Islamist win in Turkey throws Obama’s ISIS fight into doubt

The U.S. may have a new problem in the Middle East, and it’s not the Islamic State.

With the Nov. 1 election of Turkish President Recep Tayyip Erdogan, the U.S. must now rely on an emboldened leader who is expected to push the country toward a more authoritarian state dominated by his Islamist AK Party.

Washington sees Ankara as not only an essential ally in the fight against the Islamic State, but due to its geostrategic location, is also a necessary partner when it comes to countering a resurgent Russia. Both points give Erdogan leverage over President Obama and his foreign policy.

That leverage is most evident in the delicate dance by U.S. officials between providing support for Kurdish groups on the front lines of that fight in both Syria and Iraq and accommodating Ankara’s insistence in preventing Kurdish independence by any means necessary. Further complicating things, one expert said, is the fact that the country just handed Erdogan a mandate.

“I think Erdogan has little reason to care about what the world thinks of him,” said Merve Tahiroglu, a research associate at the Foundation for the Defense of Democracies in Washington.

In fact, analysts see Erdogan’s Turkey heading down the same road as Pakistan, another key U.S. ally with authoritarian tendencies whose own interests diverge from Washington’s enough to be as much a part of the problem of Islamist terrorism as they are part of the solution.

“I have been deeply concerned about the state of Turkish politics,” Sen. Tom Cotton, R-Ark., said after the Nov. 1 vote. “Governmental restrictions and pressure on media freedom, state interference in anticorruption investigations, and politically motivated violence against opposition parties have been blows to Turkey’s democratic traditions.”

In the Islamic State fight, the most recent tweak to U.S. policy in Syria takes advantage of Ankara’s recent opening of the NATO airbase at Incirlik to coalition aircraft, including U.S. A-10 attack jets helping to seal the Syrian-Turkish border, through which many of the foreign fighters reinforcing the extremist group and much of its illicit trade flows. But Erdogan’s government is also widely suspected of at least tolerating the Islamic State’s activities within Turkey, and has been accused of not doing enough to stem the flow of support to the group.

Meanwhile, U.S. efforts in Syria depend on the use of Turkish bases and territory to help Syrian rebel groups, including the most effective, the Kurdish YPG. But there’s a huge problem: The Marxist-leaning YPG is allied with Turkey’s Kurdish PKK, which both Ankara and Washington consider a terrorist group. Erdogan has signaled that he will intensify his war against the PKK after his government’s victory, following the breakdown of peace talks this year.

In a Nov. 9 interview with CNN, Turkish Prime Minister Ahmet Davutoglu said that while Ankara supported the U.S. policy of arming the forces of Iraq’s autonomous Kurdish government, it opposes any aid to the YPG.
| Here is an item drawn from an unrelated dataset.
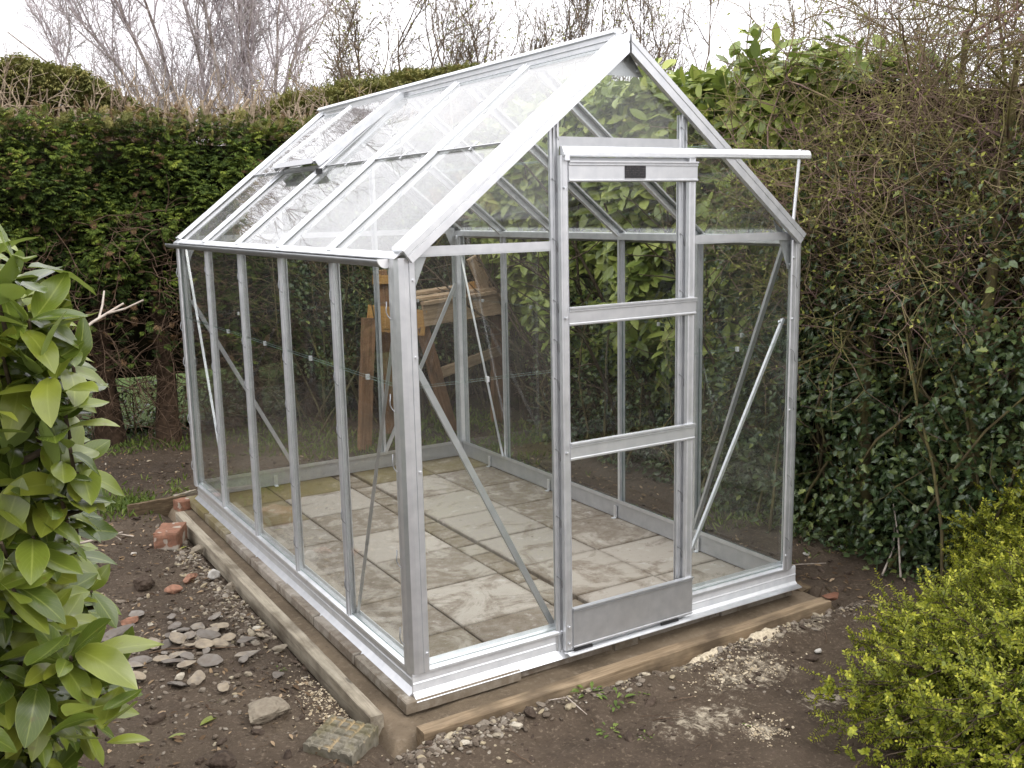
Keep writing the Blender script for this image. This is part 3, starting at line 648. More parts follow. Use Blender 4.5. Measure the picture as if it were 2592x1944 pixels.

“We cannot and we will not tolerate any help to PKK-related groups in Syria or Iraq,” he told CNN.

But U.S. officials cannot ignore that the YPG remains the most effective force in Syria against the Islamic State. As a result, Washington’s recent decision to expand support for existing rebel groups in Syria was the object of delicate negotiations with Ankara, and U.S. officials still carefully choose how they describe it.

In an Oct. 30 news conference a day after the announcement that U.S. special operations forces would be sent to Syria to work with rebel groups, Defense Secretary Ash Carter danced around the question of whether the U.S. was providing direct support to the YPG, noting that U.S. supplies of ammunition were going to the Syrian Arab Coalition, but then saying: “the Kurdish YPG and the Syrian Arab Coalition are essentially working together” to fight the Islamic State.

“For evidence of how this dynamic has made U.S.-Turkish cooperation more difficult with devastating effect for the region, one need look no further than the year that Washington spent seeking greater Turkish support in the fight against the Islamic State only to have its agreement with Ankara be exploited by Erdogan to restart the conflict with the PKK,” the Bipartisan Policy Center said in a report late last month on how the AK Party was transforming Turkey. Among the authors of the report was Eric Edelman, a former U.S. ambassador to Ankara.

The AK Party’s win also is expected to make Turkey a more authoritarian state, which is a problem for NATO’s image as an alliance of democracies. Other alliance members, committed to Ankara’s defense, are likely to overlook human rights abuses as part of a broader strategic calculation of Turkey’s worth. The Pentagon last week dispatched six F-15C fighters to Incirlik, part of a planned deployment of 12. The fighters, designed for air-to-air combat, are intended to reassure Ankara in the face of incursions by Russian aircraft aiding the regime of Syrian President Bashar Assad.

“Under four years of single-party rule by the AKP, Turkey could drift further from the European Union and NATO, strengthening the rise of illiberalism and authoritarianism within the transatlantic alliance,” said Aykan Erdemir, a former member of Turkey’s parliament from the center-left Republican People’s Party who’s now a senior fellow at FDD.